Phased array OTA - To test the antenna elements of a phased array, including the power amplifiers driving the elements, the phase and amplitude control matrix can be used to create a feed network, providing signals with precise phase and amplitude values to each feed (see Figure 8). The signals will have no more than 2 degrees and 0.2 dB error over the sub-6 GHz and mmWave bands. Using this system, the beam steering and frequency performance of the array can be evaluated. The system can also be used as a reference array for comparison with arrays with integrated front-end modules.

Base station links - Since the phase and amplitude control modules are reciprocal and can transfer signals in both directions, networks of matrices using phase and amplitude modules with multi-way power dividers and combiners can be configured to simulate various MIMO cases between base stations and users. Figure 9 illustrates two scenarios: four base stations and four users (4x4) and two base stations and eight users (2x8). Additional configurations, such as 4x16 and 16x64, are straightforward by combining modules like LEGO®blocks.

Other environments - This system can be used for any test application requiring multiple synchronized signals, each with unique phase and amplitude values. For example, it can emulate multichannel signal fading, routing or a Doppler shift to simulate a moving object, such as a vehicle or aircraft, generate the complicated electro-magnetic signal environments. Because of its wideband response, the matrix is also useful for supplying signals for testing carrier aggregation and adjacent channel interference.

Figure 7

Figure 7 Setup simulating an ideal beamformer, useful for evaluating beamforming algorithms.

 

Figure 8

Figure 8 Setup for antenna array and OTA testing.

Conclusion

Figure 9

Figure 9 The reciprocal matrices can simulate various base station and user scenarios, such as 4x4 and 2x8.

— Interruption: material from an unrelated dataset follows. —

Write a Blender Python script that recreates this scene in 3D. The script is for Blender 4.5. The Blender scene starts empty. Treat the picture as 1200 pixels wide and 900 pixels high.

Wideband and accurate phase and amplitude control modules and integrated matrices simplify testing over the sub-6 GHz and mmWave 5G bands. Modules have been developed to cover 1.7 to 6 and 24 to 40 GHz, and the upper frequency can be extended to 43 GHz. With simple calibration, the modules are easily combined with power dividers and combiners to create custom test systems, well-suited for R&D labs and production lines. The inherent accuracy of the design approach ensures the matrices will support future generations of communications standards.